The best thing about Santiago, though, is the fact that you can run away from it so easily! And with this metropolis being one of the most polluted cities in Latin America, you will want to take a break from it. Sadly, really the only time you can see more than just shades of the amazing backdrop of mountains surrounding the city is after a strong rain that clears the sky. This happened just once while I was there. (You can see the photo of the horse race which I took just after the rain stopped. BTW at that horse race my first bet on a horse turned to be a lucky one. Can you see the orange dressed jockey? That’s the one with my horse. Of course, I later lost all that I had won before.) Cajon del Maipo, a stunning canyon surrounded by snowcapped mountains with an impressive glacier,
is just couple hours away. I found it unbelievable that on a beautiful day on the weekend we were hiking there almost alone. On the other side of the city, just an hour west, you have the ocean. I visited Vina Del Mar and Valparaiso, twin cities that could not be more different. Vina is the ritzier one of the two, a favorite beach hangout place of the Chilean beautiful youngsters and those coming here to gamble, while Valpo is the port city, with bars for sailors, interesting houses, crooked streets, coffee shops, and restaurants beautifully scattered on the hill. It is also a university town so the night life is rich. I came here with a friend from England, and we wondered into a sailors disco first, but really the real action was at the club occupied by the students. I got my first suntan here; no I got burnt! The ocean was freezing (due to the chilling Humboldt current), but this could not surprise a Minnesotan!

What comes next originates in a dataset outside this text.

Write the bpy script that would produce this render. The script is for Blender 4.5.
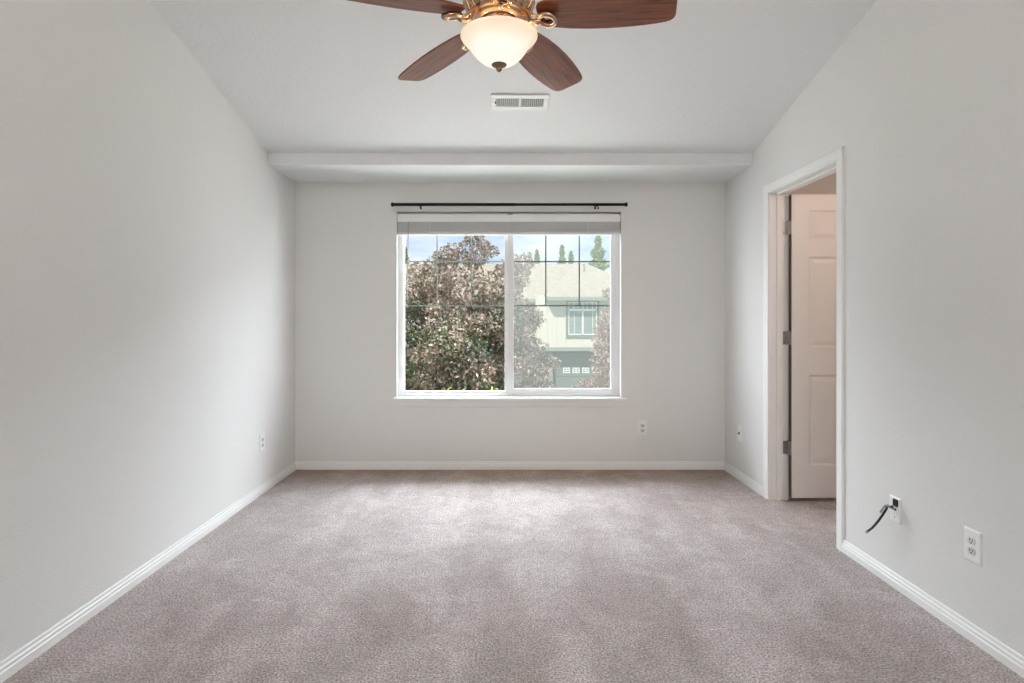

One afternoon I also made it to my absolutely favorite vineyard - Concha Y Toro. It took me by surprise how venerable (and unfortunately industrial) this institution is. It was the
first vineyard to be traded on the NYC stock exchange. If you get a chance, get a bottle of their Merlot Marquise de Casa Concha. You can also try the Casilerro de Diablo, their cheaper version of the same, aged in American oak rather than in French barrels. The story goes that the wine was so good that it was magically disappearing from the cellars. The owner soon discovered it was being stolen by his own staff. As clever as he was, he made up a story about people being lost at the cellar. There was a devil living at the cellar, protecting the wine. Being superstitious, people believed him. But really, the cellar looked more attractive than spooky, with countless barrels of liquid pleasure!